É evidente que o caso da história da ciência e das suas práticas em Sergipe requer que se constitua e coloque em circulação uma memória, forma prática de oferecer as bases empíricas para a organização de um campo científico: o da História. A História é, por assim dizer, a forma científica de organização da memória. Esta, por ser fruto de uma escolha efetuada pela ação temporal das configurações humanas, se apresenta sob a condição de monumento. Ou, quando tomada pelos historiadores, submetida ao trabalho destes, caracterizada como documento. O historiador Jacques Le Goff lembra que a palavra latina


monumentum remete para a raiz indo-européia men, que exprime uma das funções essenciais do espírito (mens), a memória (memini). O monumentum é um sinal do passado... é tudo aquilo que pode evocar o passado, perpetuar a recordação, por exemplo, os atos escritos. O monumento tem como característica o ligar-se ao poder de perpetuação voluntária ou involuntária, das sociedades históricas (é um legado à memória coletiva) e o reenviar a testemunhos que só numa parcela mínima são testemunhos escritos (LE GOFF, Jacques, 1984: 95-106).
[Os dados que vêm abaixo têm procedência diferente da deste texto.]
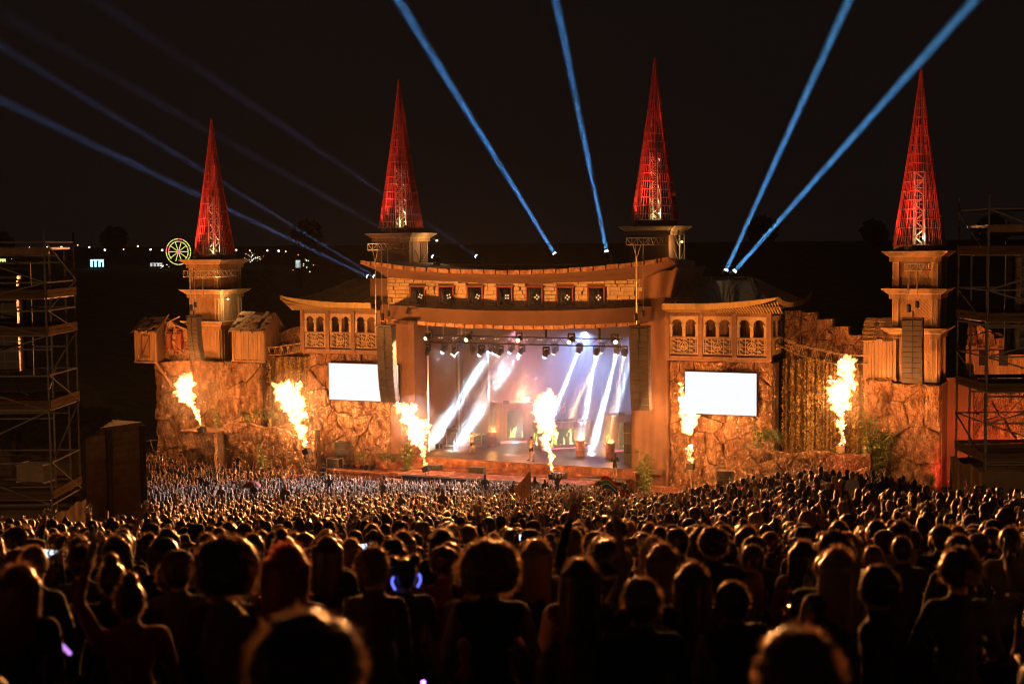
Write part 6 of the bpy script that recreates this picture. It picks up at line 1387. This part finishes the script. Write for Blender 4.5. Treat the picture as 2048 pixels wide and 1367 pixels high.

As contribuições memorialísticas são sempre bem vindas. Principalmente, quando bem ordenadas e expostas de um modo que vai além dos limites da própria memória.
Estudar a história da formação do campo científico no Brasil, de modo a oferecer maior clareza à constituição do conhecimento histórico quanto a esta questão é, no dizer de Marta Maria Chagas de Carvalho, analisar as práticas adotadas para “civilizar bárbaros, desinfetar corpos, extirpar vícios, lapidar sentimentos, apurar sensibilidades, moldar gestos e implantar hábitos de civilidade” (CARVALHO, 2002: 5).